Sunday, July 11, 2021

Benjamin J. Wetzel's "Theodore Roosevelt: Preaching from the Bully Pulpit"

Benjamin J. Wetzel is Assistant Professor of History at Taylor University.

He applied the “Page 99 Test” to his new book, Theodore Roosevelt: Preaching from the Bully Pulpit, and reported the following:
A reader who opened to page 99 of my book would find himself or herself in the middle of Chapter Four, a chapter dealing with domestic issues during Theodore Roosevelt’s presidency. In particular, the reader would find a discussion of the infamous “Brownsville Incident” of 1906, where Roosevelt dishonorably discharged a group of African American soldiers because they had allegedly engaged in a shooting spree in Brownsville, Texas. Page 99 goes over the basic facts of the case as well as its political aftermath. While Roosevelt always asserted that his actions were righteous, nearly all modern historians conclude that the soldiers’ dismissal was based on racial prejudice. The bottom of the page discusses how religious journals commented on the controversy. Some upheld the president’s actions but others criticized him for a rush to judgment.

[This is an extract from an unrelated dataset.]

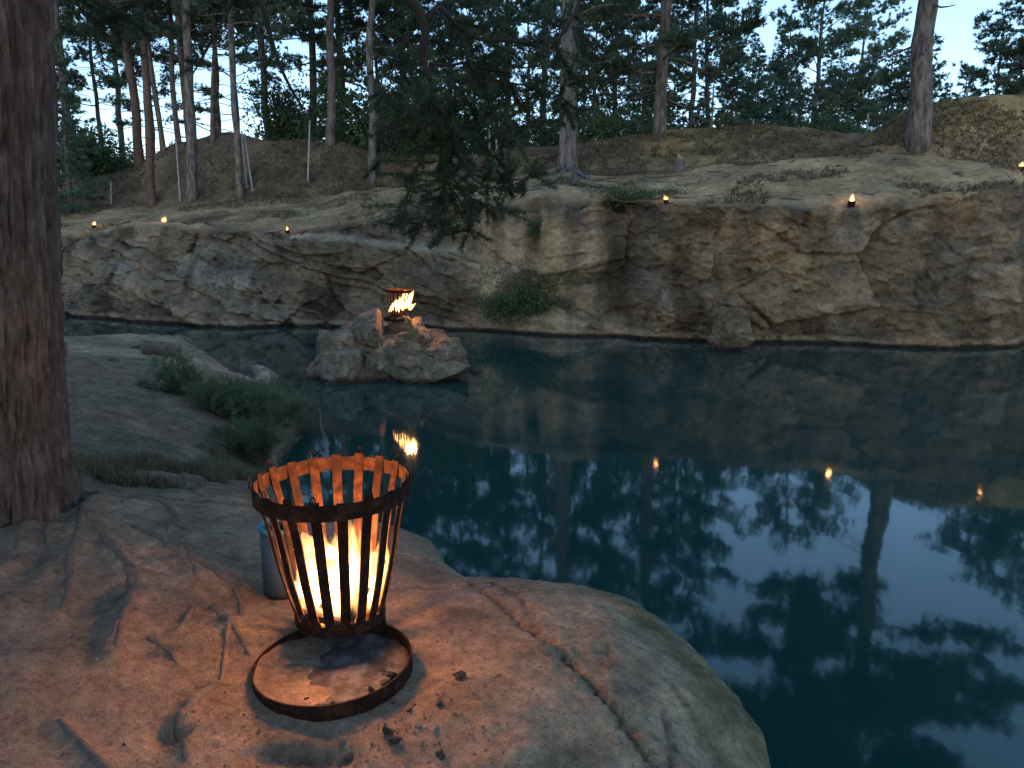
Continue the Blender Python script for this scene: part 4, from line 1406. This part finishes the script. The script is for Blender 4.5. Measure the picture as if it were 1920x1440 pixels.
# its roots, crawling over the trodden earth
for (P0, r0, r1) in ROOTS:
    nn = len(P0)
    pth = np.c_[P0, np.zeros(nn)]
    rr = np.linspace(r0, r1, nn) * (1 + 0.25 * fbm(np.c_[np.arange(nn) * 0.5, np.full(nn, r0 * 900), np.full(nn, P0[0, 0] * 9)], 2, 9))
    pth[:, :2] += 0.4 * rr[:, None] * np.c_[fbm(pth * 14, 2, 3), fbm(pth * 14, 2, 4)]
    pth[:, 2] = near_h(pth[:, :2])[0] - rr * (0.55 + 0.4 * fbm(np.c_[np.arange(nn) * 0.3, np.full((nn, 2), r0 * 700)], 2, 19))
    pth[-3:, 2] -= rr[-3:] * np.array([0.3, 0.7, 1.2])
    pth = smooth_path(pth, nn * 3)
    rr = np.interp(np.linspace(0, nn - 1, nn * 3), np.arange(nn), rr)
    V_, F_ = tube(pth - TB, rr, 14, True)
    k_ = nn * 3 * 14
    V_[:k_] += (V_[:k_] - np.repeat(pth - TB, 14, 0)) * (0.35 * fbm((V_[:k_] + TB) * np.array([22, 22, 22]), 4, 6))[:, None]
    mb = MB()
    mb.add(V_, F_)
    mb.build('root', M['root'], pine)
# roots of the big middle pine on the cliff top
mid_pine = next(o for o in bpy.data.objects if o.get('label', '').startswith('big grey pine with spreading'))
for pts in ([(1052, 318), (1035, 324), (1012, 330), (985, 336)], [(1075, 320), (1090, 330), (1110, 338), (1130, 340)], [(1060, 322), (1045, 335), (1032, 345)], [(1070, 322), (1080, 336), (1075, 348)]):
    P0 = np.array([far_base(x, y) for x, y in pts])
    pth = smooth_path(P0, 16) - np.array(mid_pine.location)
    mb = MB()
    mb.tube(pth + [0, 0, 0.03], np.linspace(0.10, 0.03, 16), 7)
    mb.build('root', M['bark_far'], mid_pine)

# twigs, heather tufts and dry grass over the far ground
rg = np.random.default_rng(65)
um = MB()
ci = rg.integers(np.searchsorted(cols, 60), np.searchsorted(cols, 1960), 26000)
ri = rg.integers(NF + 6, NF + NT1 + NT2 - 2, 26000)
PT = FAR[ri, ci]
dn = fbm(PT * np.array([0.8, 0.8, 0.8]) + 5, 4, 66) + 0.15 * (ri > NF + NT1)
PT = PT[dn > 0.10]
PT = PT + rg.normal(size=PT.shape) * np.array([0.04, 0.04, 0.0])
tufts(um, PT, np.repeat([[0, 0, 1.0]], len(PT), 0), rg, 5, 0.13, 0.022, 0.9, rg.uniform(0, 0.9, len(PT)))
ug = um.build('undergrowth', M['heath'], None, False)
ug['kind'] = 'stuff'
tw = MB()
for k in range(170):
    px_ = rg.uniform(120, 1900) if k % 3 else rg.normal(1180, 110)
    c_ = int(np.argmin(abs(cols - px_)))
    p = FAR[rg.integers(NF + 12, NF + NT1 + 60), c_] + [0, 0, 0.03]
    a_ = rg.uniform(0, 6.283)
    L_ = rg.uniform(0.15, 0.7)
    d_ = np.array([math.cos(a_), 0.6 * math.sin(a_), rg.uniform(-0.05, 0.12)]) * L_
    tw.tube(np.array([p - d_ / 2, p + rg.normal(size=3) * 0.03, p + d_ / 2]), [0.010, 0.009, 0.004], 4, False)
to = tw.build('fallen_twigs', M['bark_dark'], None)
to['kind'] = 'stuff'

# ------------------------------------------------------------------ fire baskets
PAN = near_pt(627, 1262, 1.1)
TILT = math.radians(-2.5)


def rotY(a):
    return (0, a, 0)


pan_floor = 0.012
PR = 0.258


def make_pan(label):
    root = thing('ash_pan', label, 'pan')
    mb = MB()
    mb.add(*lathe([(PR, 0.0), (PR + 0.006, 0.0), (PR + 0.006, 0.052), (PR, 0.052)], 72, True))
    mb.build('rim', M['iron'], root, False)
    pr = [(0.001, 0.013)] + [(PR * q, 0.012 + 0.002 * math.sin(q * 9)) for q in np.linspace(0.1, 0.99, 14)] + [(PR - 0.001, 0.004), (0.001, 0.004)]
    mb = MB()
    V_, F_ = lathe(pr, 72)
    V_[:, 2] += 0.006 * fbm(V_ * 16, 3, 4) * (V_[:, 2] > 0.008)
    mb.add(V_, F_)
    mb.build('plate', M['pan'], root, True)
    return root


def basket_r(h):
    """radius of the bars at height h above the pan"""
    return float(np.interp(h, [0.10, 0.16, 0.225, 0.308, 0.384, 0.463, 0.53, 0.59, 0.65], [0.146, 0.163, 0.180, 0.200, 0.214, 0.227, 0.242, 0.259, 0.266]))


def make_basket(label, nb=19):
    root = thing('fire_basket', label, 'fire basket')
    rg_ = np.random.default_rng(5)

    def ring(name, rr, z0, z1, th_=0.005):
        mb = MB()
        mb.add(*lathe([(rr, z0), (rr + th_, z0), (rr + th_, z1), (rr, z1)], 72, True))
        return mb.build(name, M['iron'], root, False)
    ring('top_hoop', basket_r(0.59) + 0.004, 0.560, 0.613, 0.006)
    ring('bottom_hoop', basket_r(0.115) + 0.0045, 0.098, 0.136)
    for k in range(nb):
        az = 2 * math.pi * (k + 0.25) / nb
        hs = np.linspace(0.102, 0.622 + 0.004 * rg_.normal(), 24)
        ca, sa = math.cos(az), math.sin(az)
        hw, tk = 0.0172, 0.0024
        V_ = []
        for h in hs:
            r = basket_r(h)
            for o, q in ((-hw, -tk), (hw, -tk), (hw, tk), (-hw, tk)):
                V_.append(((r + q) * ca - o * sa, (r + q) * sa + o * ca, h))
        F_ = []
        for i in range(len(hs) - 1):
            for j in range(4):
                F_.append((i * 4 + j, i * 4 + (j + 1) % 4, i * 4 + 4 + (j + 1) % 4, i * 4 + 4 + j))
        e = (len(hs) - 1) * 4
        F_ += [(3, 2, 1, 0), (e, e + 1, e + 2, e + 3)]
        mb = MB()
        mb.add(np.array(V_), np.array(F_))
        bar = mb.build('bar', M['iron'], root, False)
        if k % 2 == 0:  # wire loop where the bar is tied to the hoop
            t_ = np.linspace(-0.2, math.pi + 0.2, 12)
            rr = basket_r(0.62) + 0.0125
            lp = np.stack([rr * ca - 0.010 * np.cos(t_) * sa, rr * sa + 0.010 * np.cos(t_) * ca, 0.612 + 0.036 * np.sin(t_)], -1)
            m2 = MB()
            m2.tube(lp, 0.0022, 5)
            m2.build('wire_loop', M['iron'], bar)
    # grate plate at the bottom
    mb = MB()
    mb.add(*lathe([(0.001, 0.120), (0.155, 0.120), (0.155, 0.113), (0.001, 0.113)], 48))
    mb.build('grate', M['iron'], root, False)
    for a_ in (0.35, 1.6, 2.85):
        ca, sa = math.cos(a_), math.sin(a_)
        mb = MB()
        mb.tube(np.array([[0.15 * ca, 0.15 * sa, 0.113], [0.152 * ca, 0.152 * sa, 0.06], [0.155 * ca, 0.155 * sa, 0.004]]), 0.008, 8)
        mb.build('leg', M['iron'], root)
    return root


def flame_obj(name, label, tongues, mat, voxel, seed):
    """tongues (x, y, z0, height, radius, lean x, lean y), voxel-joined into one body of fire"""
    mb = MB()
    rg_ = np.random.default_rng(seed)
    for (x, y, z0, h, r, lx, ly) in tongues:
        t = np.linspace(0, 1, 22)
        wig = 0.10 * r * np.c_[np.sin(t * 9 + rg_.uniform(0, 6)), np.sin(t * 8 + rg_.uniform(0, 6))] * t[:, None] * 2.2
        p = np.c_[x + lx * t ** 1.3 + wig[:, 0], y + ly * t ** 1.3 + wig[:, 1], z0 + h * t]
        rr = r * np.sin(np.pi * np.clip(t * 0.86 + 0.14, 0, 1)) ** 0.8 * (1 - 0.55 * t) + 0.002
        V_, F_ = tube(p, rr, 14, True)
        mb.add(V_, F_)
    o = mb.build(name, mat)
    md = o.modifiers.new('join', 'REMESH')
    md.mode = 'VOXEL'
    md.voxel_size = voxel
    md.use_smooth_shade = True
    return tag(o, label, 'fire')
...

The ”Page 99 Test” works fairly well for my book. Theodore Roosevelt: Preaching from the Bully Pulpit is a religious biography of the 26th president. As such, it covers all of the major events of Roosevelt’s life (such as the Brownsville incident) that one would expect in a standard biography. However, my book is different because it zeroes in on how Roosevelt’s religious beliefs and doubts factored into his more well-known accomplishments. The book also contextualizes Roosevelt in the American religious landscape of the late nineteenth and early twentieth centuries. So there are quite a few examples of where the book discusses a “secular” incident like Brownsville but then seeks to understand how religious communities interpreted the incident.

The main themes of the book, however, center more on Roosevelt’s own beliefs and how they impacted his career. I argue that he was a spiritual pilgrim who, despite being a lifelong churchgoer, changed considerably in this theological beliefs. He was also a “bully pulpit preacher” who never tired of exhorting his fellow citizens to morality and who often quoted the King James Bible in doing so. Roosevelt was also a sharp defender of the separation of church and state, consistently opposing favoritism toward any religious sect. Finally, the famous president was also a religious ecumenist: that is, he urged tolerance for a wide variety of religious persuasions. While he himself remained a mainline Protestant, he supported marginalized groups like Jews, Catholics, Mormons, and Unitarians, helping move them a little closer toward the religious mainstream.